If economics is unique among social sciences in terms of methodology, it is not because of RCT or unity of self or anything like that, but rather the use of parsimonious mathematical modeling of social situations. “Toy model” is a compliment and a benefit, not a negative.
Dan Hirschman
/ September 7, 2011Every field, I think, has within it folks who do things that challenge key premises of the underlying model. But I do think it’s a unifying feature of rational choice approaches that is little discussed, and is very distinct from a lot of research in sociology. We tend to critique the structure of preferences (other-regarding, etc.) or knowledge (assumptions of perfect, or boundedly imperfect knowledge as opposed to Knightian uncertainty, etc. see also Keynes 1937 and the post-Keynesians), but those critiques are in some ways easy to address without challenging some of these stability issues (e.g. boundedly-rational behavior is just optimizing in a world where processing and information gathering are costly). And maybe there are ways to patch in unstable preferences without disturbing much, but I’m not sure. It gets close to an attack on methodological individualism and some really basic ontological issues.
But in the long run, you are probably right that the really crucial feature is the faith that toy models produce useful models for advancing the science, and, I would argue, for insight about real world problems (even if there is always a heroic leap made to get to specific applications). At the moment though, those toy models mostly rely on relatively stable and unified individuals.
John
/ September 7, 2011Terrific post! Thanks for sharing. Many of your insights here started becoming clear to me when one of my professors (I’m an econ major) attempted to offer some unsolicited career/grad school advice. She basically plugged me into a constrained utility function and delivered the results, without bothering to consult me about my preferences or my perception of the constraints involved.
I balked, among other reasons because it seemed like a foolish way of making personal decisions. I remember telling her something like “I don’t know ‘myself’ and am not even sure such a thing is possible.” Thinking about it since then, I realized that what I was getting at was that in reality preferences are unstable and constraints aren’t fully knowable. I should revisit my literary theory textbook (Are Foucault/Butler/Althusser read in sociology as well?)
Also, I think defining any discipline in terms of a methodology is wrongheaded and, in the case of economics, exactly what’s produced the current sorry state of the field. My own intuition leans toward methodological eclecticism — a discipline is like an algebra: a set of questions coupled with some methods for approaching those questions. Both can change over time, but it’s the questions that are primary, not the methods.
John
/ September 7, 2011Also:
“This framework, twice described as ‘beautiful’…”

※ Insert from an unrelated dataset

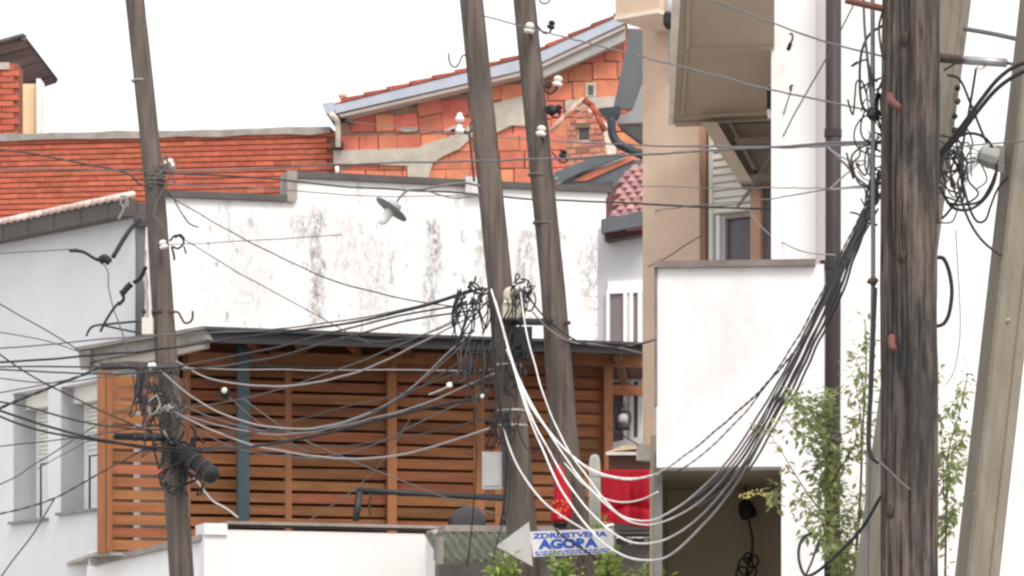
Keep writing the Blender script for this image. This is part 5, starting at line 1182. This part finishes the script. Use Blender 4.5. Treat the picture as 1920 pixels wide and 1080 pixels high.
tangle('grey wire loops wound at the upper insulator of the left pole', [([(300, 296), (312, 300), (322, 318), (312, 345), (300, 365), (290, 392), (286, 410)], 3), ([(322, 318), (326, 335), (328, 346)], 3), ([(290, 405), (300, 418), (306, 425)], 2.5)] + rloops(5, 302, 322, 305, 340, YL - .2, 5, 12, seed=16), gcab_m, YL - .22)
tangle('black wire curl beside the middle insulator of the left pole', [([(318, 452), (328, 442), (340, 444), (344, 456), (334, 466), (324, 462)], 4), ([(322, 462), (326, 478), (327, 488)], 5), ([(345, 462), (349, 476)], 4), ([(328, 446), (338, 440), (346, 448)], 4)], blk_m, YL - .2)
tangle('white wire scrap tied above the pale house gutter', [([(222, 412), (232, 392), (238, 372), (228, 366)], 4), ([(238, 388), (240, 380), (236, 372), (224, 376)], 4), ([(232, 390), (226, 378), (228, 366)], 4)], lcab_m, YL + .4)
tangle('big black cable loops right of the thick pole', [([(1762, 350), (1785, 388), (1820, 392), (1852, 366), (1868, 325), (1864, 285), (1846, 258), (1815, 250), (1785, 265), (1762, 290)], 6),
    ([(1775, 380), (1800, 384), (1836, 378), (1856, 350), (1868, 320)], 5), ([(1798, 300), (1806, 345), (1818, 390), (1832, 415), (1848, 412), (1858, 385), (1872, 352), (1895, 325), (1910, 290)], 5),
    ([(1766, 410), (1780, 395), (1802, 360), (1800, 320), (1785, 295)], 5), ([(1830, 128), (1822, 180), (1812, 235), (1802, 290)], 5), ([(1776, 140), (1800, 150), (1820, 195), (1838, 240), (1850, 268)], 5), ([(1770, 132), (1790, 120), (1806, 116)], 4)], blk_m, 16.35)
tangle('messy thin wires bunched at the right flank of the thick pole', rloops(14, 1768, 1822, 265, 385, 16.3, 14, 40, seed=21, wr=(2.8, 5)), dcab_m, 16.3)
tangle('black cable loops high on the left flank of the thick pole', [([(1655, 48), (1630, 65), (1615, 100), (1612, 150), (1616, 195), (1630, 212), (1645, 218)], 5), ([(1652, 146), (1632, 154), (1614, 166)], 4), ([(1655, 225), (1635, 215), (1616, 222), (1604, 240), (1602, 262), (1614, 282), (1640, 292), (1656, 294)], 3.5), ([(1622, 205), (1614, 235), (1618, 258), (1636, 268), (1656, 266)], 3.5), ([(1655, 150), (1645, 175), (1642, 205), (1650, 235), (1656, 250)], 4.5)], blk_m, 16.1)
tangle('black coils strung high along the conduit left of the thick pole', rloops(6, 1612, 1645, 70, 250, 16.1, 8, 22, seed=27, wr=(2.4, 4), tall=2.2), blk_m, 16.1)
tangle('thin dark wires bunched on the left flank of the thick pole', rloops(12, 1600, 1650, 275, 385, 16.15, 12, 34, seed=22, wr=(2.4, 4.2)), dcab_m, 16.15)
tangle('short black splices beside the upper downpipe of the pale house', [([(262, 412, 29.6), (246, 428, 29.5), (232, 448, 29.4), (212, 482, 29.3)], 9), ([(186, 490, 29.3), (196, 484, 29.3), (206, 492, 29.3)], 15), ([(130, 470, 29.3), (155, 472, 29.3), (176, 484, 29.3), (190, 490, 29.3)], 6)], blk_m, 29.4, 'splice', 'cable_splice')
tangle('chain of black connectors slanting left of the left pole', [([(274, 500, 28.2), (262, 522, 28.2), (250, 530, 28.2)], 8), ([(246, 532, 28.2), (238, 540, 28.2), (228, 552, 28.2)], 12), ([(226, 545, 28.2), (232, 560, 28.2), (222, 572, 28.2)], 7), ([(224, 566, 28.2), (212, 580, 28.2), (198, 602, 28.2), (188, 622, 28.2)], 5)], blk_m, 28.2, 'splice', 'cable_splice')
cable('thin grey wire curling down the pale house wall left of the pole', [(192, 492), (202, 510), (203, 540), (212, 575), (222, 600), (232, 630), (240, 660)], 29.3, 29.2, 3, gcab_m)
cable('pale wires dropping beside the downpipe of the pale house', [(274, 470), (272, 500), (276, 530), (274, 560), (277, 590)], 28.4, 27.8, 4, lcab_m)
# splice canisters
def canister(label, a, b, Y0, Y1, wpx):
    t = thing('splice_canister', label, 'splice canister', P(a[0], a[1], Y0))
    A, B = P(a[0], a[1], Y0), P(b[0], b[1], Y1); ax = B - A; L_ = ax.length; r_ = wpx * 0.5 * Y0 / FOC
    MB().lathe(A, ax, [(0, r_*0.5), (L_*0.08, r_*0.8), (L_*0.85, r_), (L_*0.95, r_*0.85), (L_, r_*0.4)], 16).build('body', blk_m, t, None, True)
    for k in (0.35, 0.6, 0.8): MB().lathe(A + ax*k, ax, [(-0.012, r_*1.06), (0.012, r_*1.06)], 16).build('ring', dcab_m, t, None, True)
canister('black ribbed splice canister angled off the left pole', (345, 848), (405, 898), YL - .35, YL - .5, 34)
canister('long horizontal black splice canister left of the left pole', (226, 818), (305, 820), YL - .35, YL - .35, 17)
t = blob(None, 'wire_tag', 843, 722, YA - .3, 12, 11, cer_m, 3); tag(t, 'white plastic tag on a wire left of the middle pole', 'wire tag')
ptube('tail', [(843, 724, YA - .3), (825, 732, YA - .3), (804, 740, YA - .3)], 3.5, lcab_m, t)
t = blob(None, 'wire_tag', 904, 742, YA - .3, 8, 10, cer_m, 5); tag(t, 'small white bead hanging beside the middle pole', 'wire tag')

# ================================================================== PLANTS
def leafmesh(m, c, d, up, ln, wd):
    d = d.normalized(); s_ = d.cross(up)
    s_ = s_.normalized() if s_.length > 1e-4 else Vector((1, 0, 0)); nrm = s_.cross(d)
    m.add([c, c + d*ln*0.45 + s_*wd*0.5 + nrm*wd*0.12, c + d*ln, c + d*ln*0.45 - s_*wd*0.5 + nrm*wd*0.12, c + d*ln*0.5 - nrm*wd*0.05],
          [(0, 1, 4), (1, 2, 4), (2, 3, 4), (3, 0, 4)])
def leaf_mat(name, col, tr):
    m = M(name, col, 0.5, 0.35, 3.0, 0.0, 20, spec=0.4)
    nt_ = m.node_tree; b = nt_.nodes['Principled BSDF']; out = nt_.nodes['Material Output']
    tl = nt_.nodes.new('ShaderNodeBsdfTranslucent'); tl.inputs['Color'].default_value = (*tr, 1); mx_ = nt_.nodes.new('ShaderNodeMixShader'); mx_.inputs[0].default_value = 0.42
    nt_.links.new(b.outputs[0], mx_.inputs[1]); nt_.links.new(tl.outputs[0], mx_.inputs[2]); nt_.links.new(mx_.outputs[0], out.inputs['Surface'])
    return m
lf_a = leaf_mat('shrub_leaf_dark', (0.16, 0.185, 0.085), (0.34, 0.40, 0.15)); lf_b = leaf_mat('shrub_leaf_light', (0.33, 0.36, 0.15), (0.54, 0.58, 0.24))
bark = M('twig_bark', (0.12, 0.085, 0.06), 0.9)
def shrub(label, branches, Y, seed, ln=(0.034, 0.062), dens=14, mats=(lf_a, lf_b), name='shrub', blossoms=None):
    rnd = random.Random(seed)
    t = thing(name, label, 'plant', P(branches[0][0][0][0], branches[0][0][0][1], Y))
    la, lb_, st_ = MB(), MB(), MB()
    for pts, w_, dn in branches:
        q = sm([P(p[0], p[1], (p[2] if len(p) > 2 else Y)) for p in pts], 8)
        n = len(q); st_.tube(q, [w_ * 0.5 * Y / FOC * (1 - 0.75 * i / n) for i in range(n)], 5)
        for i in range(2, n):
            for _ in range(int(dn * dens / 10 + rnd.random())):
                d = Vector((rnd.uniform(-1, 1), rnd.uniform(-1, 1), rnd.uniform(-0.9, 0.8)))
                # a short side twig carrying the leaf
                off = d.normalized() * rnd.uniform(0.0, 0.085) * (1 if dn > 4 else 0.4)
                c = q[i] + off; L_ = rnd.uniform(*ln)
                dd = Vector((d.x + rnd.uniform(-.5, .5), d.y, d.z - 0.25))
                leafmesh(la if rnd.random() < 0.55 else lb_, c, dd, Vector((rnd.uniform(-.5, .5), rnd.uniform(-1, 0.2), 1)), L_, L_ * 0.52)
    a = st_.build('stem', bark, t); b = la.build('foliage', mats[0], t); b['kind'] = 'stuff'; c = lb_.build('foliage', mats[1], t); c['kind'] = 'stuff'
    if blossoms:
        m = MB()
        for _ in range(60):
            x = blossoms[0] + rnd.gauss(0, 14); y = blossoms[1] + rnd.gauss(0, 22); c = P(x, y, Y + rnd.uniform(-.05, .05))
            leafmesh(m, c, Vector((rnd.uniform(-1, 1), rnd.uniform(-1, 1), rnd.uniform(-1, 1))), Vector((0, 0, 1)), 0.018, 0.01)
        f = m.build('blossom', M('dry_pink_blossom', (0.50, 0.28, 0.24), 0.8), t); f['kind'] = 'stuff'
    return t
rn = random.Random(44)
def twig(x0, y0, x1, y1, w_=4, dn=8, bend_=25):
    mx_ = (x0 + x1)/2 + rn.uniform(-bend_, bend_); my_ = (y0 + y1)/2 + rn.uniform(-bend_, bend_)*0.4
    return ([(x0, y0, 17.6 + rn.uniform(-.2, .2)), (mx_, my_, 17.6 + rn.uniform(-.25, .25)), (x1, y1, 17.6 + rn.uniform(-.3, .3))], w_, dn)
br_ = [([(1585, 1300, 17.6), (1580, 1120, 17.6), (1572, 1000, 17.6), (1560, 900, 17.6), (1548, 800, 17.6), (1540, 752, 17.6)], 9, 12)]
br_ += [([(1590, 1300, 17.6), (1600, 1100, 17.7), (1612, 950, 17.7), (1618, 800, 17.7), (1624, 690, 17.7), (1622, 600, 17.7)], 7, 6)]
br_ += [twig(1570, 1000, 1455, 830, 4, 3), twig(1450, 820, 1446, 800, 2, 2), twig(1560, 900, 1490, 760, 4, 9), twig(1550, 860, 1500, 740, 3, 8), twig(1545, 800, 1560, 740, 3, 10), twig(1560, 900, 1600, 780, 4, 7), twig(1575, 1000, 1500, 930, 4, 7), twig(1575, 1040, 1500, 985, 4, 5), twig(1580, 1060, 1620, 930, 4, 9),
        twig(1575, 1020, 1545, 900, 4, 12), twig(1575, 1060, 1540, 960, 4, 12), twig(1585, 1100, 1590, 960, 4, 12), twig(1580, 1100, 1560, 1040, 4, 10), twig(1595, 1100, 1610, 1040, 4, 9), twig(1615, 850, 1598, 700, 3, 6), twig(1620, 760, 1600, 660, 3, 5), twig(1540, 830, 1470, 780, 3, 6), twig(1555, 880, 1520, 800, 3, 11), twig(1565, 940, 1530, 860, 3, 11), twig(1470, 900, 1450, 950, 2, 4), twig(1540, 780, 1480, 735, 3, 4)]
shrub('leafy green shrub climbing in front of the brown downpipe', br_, 17.6, 5, dens=7)
br2 = [([(1770, 1300, 17.6), (1772, 1100, 17.6), (1775, 950, 17.6), (1778, 850, 17.6), (1800, 770, 17.6), (1815, 700, 17.6)], 6, 3), twig(1776, 900, 1800, 860, 3, 5), twig(1774, 860, 1805, 800, 3, 4), twig(1776, 930, 1765, 840, 3, 5), twig(1774, 970, 1800, 940, 3, 4), twig(1770, 940, 1762, 780, 3, 4), twig(1770, 800, 1763, 690, 2, 3), twig(1772, 1000, 1790, 960, 3, 4), twig(1790, 800, 1795, 740, 2, 2)]
shrub('sparse twigs with small leaves and dry blossoms right of the thick pole', br2, 17.6, 9, dens=9, blossoms=(1808, 712))
lime_a = leaf_mat('lime_leaf_dark', (0.16, 0.25, 0.05), (0.35, 0.45, 0.1)); lime_b = leaf_mat('lime_leaf_light', (0.38, 0.48, 0.13), (0.5, 0.6, 0.2))
def lime(label, x0, x1, ytop, Y, seed):
    rnd = random.Random(seed); br = []
    for k in range(int((x1 - x0) / 7) + 3):
        x = rnd.uniform(x0, x1); e_ = 1 - abs((x - (x0 + x1)/2) / ((x1 - x0)/2 + 1))**2
        yt = ytop + (1 - e_) * 22 + rnd.uniform(0, 10)
        br.append(([((x0 + x1)/2, 1190, Y), (x*0.7 + (x0 + x1)*0.15, 1120, Y), (x, yt, Y + rnd.uniform(-.1, .1))], 4, 7))
    shrub(label, br, Y, seed, (0.035, 0.07), 8, (lime_a, lime_b), 'lime_plant')
lime('bright lime green plant below the arrow tip', 922, 966, 1044, 23.4, 31)
lime('bright lime green plant between the two middle poles below the sign', 1040, 1076, 1042, 23.4, 32)
lime('bright lime green plant right of the leaning pole foot', 1118, 1158, 1040, 23.4, 33)
lime('bright lime green plant at the bottom below the hanging cable curve', 1190, 1246, 1062, 23.0, 34)
lime('small yellow green plant behind the sign top right', 1108, 1140, 972, 25.6, 35)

Is that a note of skepticism I detect?
I’ve often wondered about this “sexy proof” trope—it seems like a counterproductive shibboleth to me.
I really wish this page had a ‘Criticism’ section: http://en.wikipedia.org/wiki/Mathematical_beauty
Dan Hirschman
/ September 7, 2011It’s not skepticism exactly, it’s more fascination. Beauty or elegance are really important to how higher-level math judges its progress – elegant solutions are praised over brute force hacks, etc.* It’s interesting how the logic translates to economics. The “beauty” here is how a relatively simple formalism can be applied to different domains, much as people got excited about inverse square laws when they realized they covered so many physical situations, or the like. What’s missing is actually Friedman’s stuff – the notion that economic science is justified by its predictive validity, not the elegance of its formalism (or its accuracy in modeling human behavior). According to a historian of the Chicago school, Friedman actively disliked Becker’s approach – Friedman did not like economics should become rational choice theory, and thought the rational self-interest assumptions were crucial to understanding market behavior, but did not want to extend them to everything.

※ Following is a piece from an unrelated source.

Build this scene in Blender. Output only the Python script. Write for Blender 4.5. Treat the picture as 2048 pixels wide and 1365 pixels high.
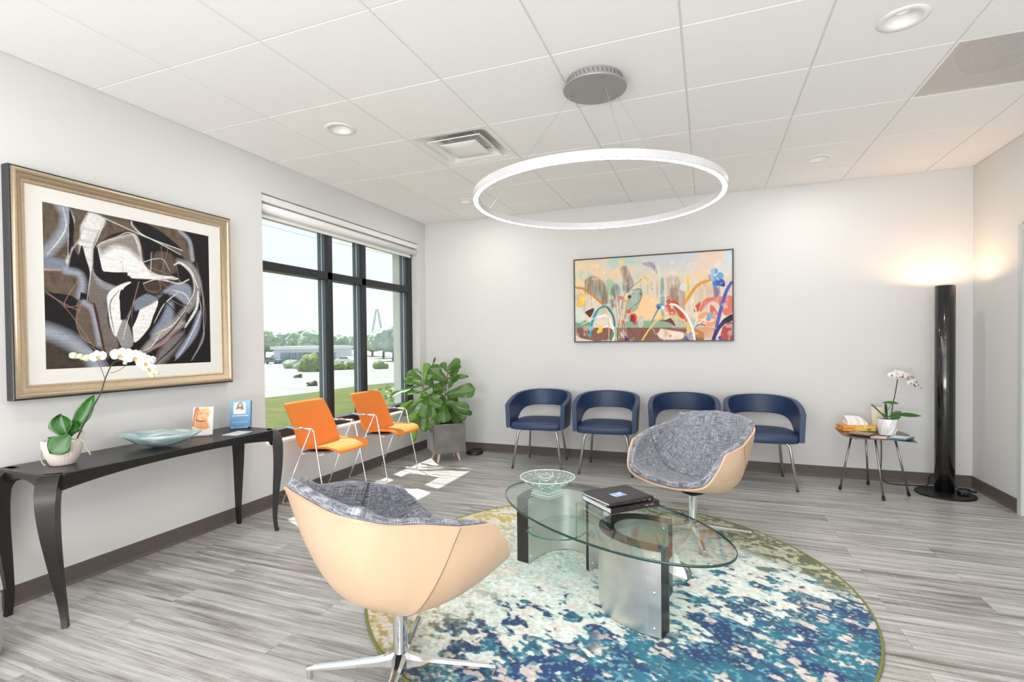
import bpy, bmesh, math, random
import numpy as np
from mathutils import Vector, Matrix, noise as mnoise
random.seed(7)
rng = np.random.default_rng(7)
PI = math.pi
scene = bpy.context.scene
for _o in list(bpy.data.objects): bpy.data.objects.remove(_o)
COL = scene.collection

# ------------------------------------------------------------------ camera
XL, YB, XR, ZC = -3.125, 5.233, 2.05, 2.658          # left wall, back wall, right wall, ceiling height
YR = -2.6                                            # rear wall behind the camera
F, YAW, PIT, ROL, CX, CY = 1008.4852, -0.3627, -0.0151, -0.0102, 1031.8685, 699.638
cd = Vector((math.sin(YAW)*math.cos(PIT), math.cos(YAW)*math.cos(PIT), math.sin(PIT)))
cr0 = Vector((math.cos(YAW), -math.sin(YAW), 0)); cu0 = cr0.cross(cd)
cr = cr0*math.cos(ROL) + cu0*math.sin(ROL); cu = -cr0*math.sin(ROL) + cu0*math.cos(ROL)
cam = bpy.data.cameras.new('camera'); cam_o = bpy.data.objects.new('camera', cam); COL.objects.link(cam_o)
m = Matrix((cr, cu, -cd)).transposed().to_4x4(); m.translation = (0, 0, 1.2469)
cam_o.matrix_world = m
cam.sensor_fit = 'HORIZONTAL'; cam.sensor_width = 36; cam.lens = F/2048*36
cam.shift_x = -(CX-1024)/2048; cam.shift_y = (CY-682.5)/2048
cam.clip_start = .05; cam.clip_end = 6000
scene.camera = cam_o

# ------------------------------------------------------------------ view
vs = scene.view_settings
scene.display_settings.display_device = 'sRGB'
vs.view_transform = 'Standard'; vs.look = 'None'; vs.gamma = 1; vs.use_curve_mapping = False
vs.exposure = 0.22

# ------------------------------------------------------------------ sky and sun
world = bpy.data.worlds.new('sky'); scene.world = world; world.use_nodes = True
wn = world.node_tree; wn.nodes.clear()
def wnode(t, **k):
    n = wn.nodes.new(t)
    for a, b in k.items(): setattr(n, a, b)
    return n
tc = wnode('ShaderNodeTexCoord'); sep = wnode('ShaderNodeSeparateXYZ'); rampw = wnode('ShaderNodeValToRGB')
wn.links.new(tc.outputs['Generated'], sep.inputs[0]); wn.links.new(sep.outputs['Z'], rampw.inputs[0])
rampw.color_ramp.elements[0].position = 0.0; rampw.color_ramp.elements[0].color = (.93, .97, .97, 1)
rampw.color_ramp.elements[1].position = .45; rampw.color_ramp.elements[1].color = (.60, .80, .97, 1)
e_ = rampw.color_ramp.elements.new(.10); e_.color = (.92, .97, .98, 1)
cn = wnode('ShaderNodeTexNoise'); cn.inputs['Scale'].default_value = 3.0; cn.inputs['Detail'].default_value = 6
mpw = wnode('ShaderNodeMapping'); mpw.inputs['Scale'].default_value = (1, 1, 4)
wn.links.new(tc.outputs['Generated'], mpw.inputs[0]); wn.links.new(mpw.outputs[0], cn.inputs['Vector'])
cramp = wnode('ShaderNodeValToRGB'); cramp.color_ramp.elements[0].position = .42; cramp.color_ramp.elements[1].position = .72
wn.links.new(cn.outputs[0], cramp.inputs[0])
mixw = wnode('ShaderNodeMixRGB'); mixw.inputs[2].default_value = (.97, .98, .98, 1)
wn.links.new(cramp.outputs[0], mixw.inputs[0]); wn.links.new(rampw.outputs[0], mixw.inputs[1])
bgw = wnode('ShaderNodeBackground'); bgw.inputs['Strength'].default_value = .98
wow = wnode('ShaderNodeOutputWorld')
wn.links.new(mixw.outputs[0], bgw.inputs[0]); wn.links.new(bgw.outputs[0], wow.inputs[0])

sun = bpy.data.lights.new('sun', 'SUN'); sun.energy = 8.5; sun.angle = math.radians(.6); sun.color = (1, .975, .93)
so = bpy.data.objects.new('sun', sun); COL.objects.link(so)
so.rotation_euler = Vector((1, -.447, -1.55)).to_track_quat('-Z', 'Y').to_euler(); so.location = (-8, 6, 9)

# room lamps: the recessed downlights (their light sits just under each lens) and two added fill lights behind the camera
TX0, TY0, TT = -2.5422, 1.7869, .6096                 # ceiling grid
DOWN = [(i, j) for j in (1.5, 4.5, -1.5, -4.5) for i in (.5, 5.5)]
DOWN = [(TX0+i*TT, TY0+(j)*TT) for i, j in DOWN] + [(TX0+3.0*TT+.3, TY0-4.5*TT)]  # out-of-view rows and the extra one are added lamps without fixtures
def area(name, loc, size, power, color, shape='DISK', rot=(0, 0, 0), sy=None, spread=PI):
    L = bpy.data.lights.new(name, 'AREA'); L.shape = shape; L.size = size; L.energy = power; L.color = color; L.spread = spread
    if sy: L.size_y = sy
    o = bpy.data.objects.new(name, L); COL.objects.link(o); o.location = loc; o.rotation_euler = rot
    return o
for (x, y) in DOWN:
    area('downlight_light', (x, y, ZC-.012), .13, 5.5, (1, .97, .93))
# unseen fill lights added at the rear wall in place of entrance daylight
area('rear_fill_light', (-.5, YR+.06, 1.35), 4.2, 46, (.985, .985, 1.0), 'RECTANGLE', (math.radians(-90), 0, PI), 2.3)
area('rear_fill_uplight', (-.5, YR+.07, .9), 4.4, 205, (1.0, .99, .995), 'RECTANGLE', (math.radians(-90-48), 0, PI), 1.6)  # added fill tilted upwards to brighten the ceiling

# ------------------------------------------------------------------ helpers
def link(o, parent=None):
    COL.objects.link(o)
    if parent is not None: o.parent = parent
    return o
def tag(o, label=None, cat=None, group=None, kind=None):
    if label: o['label'] = label
    if cat: o['category'] = cat
    if group: o['group'] = group
    if kind: o['kind'] = kind
    return o
def empty(name, loc=(0, 0, 0), rz=0, label=None, cat=None, group=None):
    o = bpy.data.objects.new(name, None); COL.objects.link(o); o.empty_display_size = .1
    o.location = loc; o.rotation_euler = (0, 0, rz)
    return tag(o, label, cat, group)
def copy_tree(o, parent=None):
    c = o.copy(); COL.objects.link(c)
    if parent is not None: c.parent = parent
    for ch in list(o.children): copy_tree(ch, c)
    return c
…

* I was a math major in undergrad and got into soc in part because of my interest in how numbers were mobilized in the rhetoric of the social sciences.
John
/ September 7, 2011Interesting. My ignorance here is vast, but I’d stop short of equating ‘beauty’ and ‘elegance’. If we think of the latter as nothing more than the privileging of minimalism, then its utility—both substantive (Occam) and ‘rhetorical’ (given its audience, it’s easier to parse)—is clear to me.
But ‘beauty’ seems to be used to denote something else—an aesthetic enthusiasm for something ineffable (Erdős: “If you don’t see why, someone can’t tell you). And this, at least to my jaundiced eye, doesn’t properly have a place in science, if for no other reason than because it’s often counterproductive.*
*For this reason:
“In some cases, natural philosophers and other scientists who have made extensive use of mathematics have made leaps of inference between beauty and physical truth in ways that turned out to be erroneous. ”
http://en.wikipedia.org/wiki/Mathematical_beauty
Simon Halliday
/ September 7, 2011For an interesting comment on and more nuanced approach to rationality, I’d recommend Herb Gintis’s book ‘The Bounds of Reason’. He uses rationality in a way that appears much more reasonable to me – he tries to introduce perspectives from anthropology, psychology and sociology to come up with a better understanding of rationality and its applicability (his aim being a ‘unified behavioural sciences’ which I think is unlikely, but at least he’s making a go of it).
John
/ September 10, 2011Paul Krugman sez:
“What we really need is a change in the destructive social dynamics that brought us to this point. And I wish I knew how to do that. But my problem is obvious: I’m an economist, and it seems that we need some kind of sociologist to solve our profession’s problems.”
Fix it, Dan! 🙂
Carlos Ferreira
/ October 3, 2011Spot on the mark. Note also that this is not the only fanciful assumption in economic models. Stuff such as perfect information and free entry and exit to markets are just as fictitious, and a mere device to justify the use of mathematical models. In effect, this may be Economic fighting to make sure its status as a science is not threatened; the problem is as much epistemological as ontological.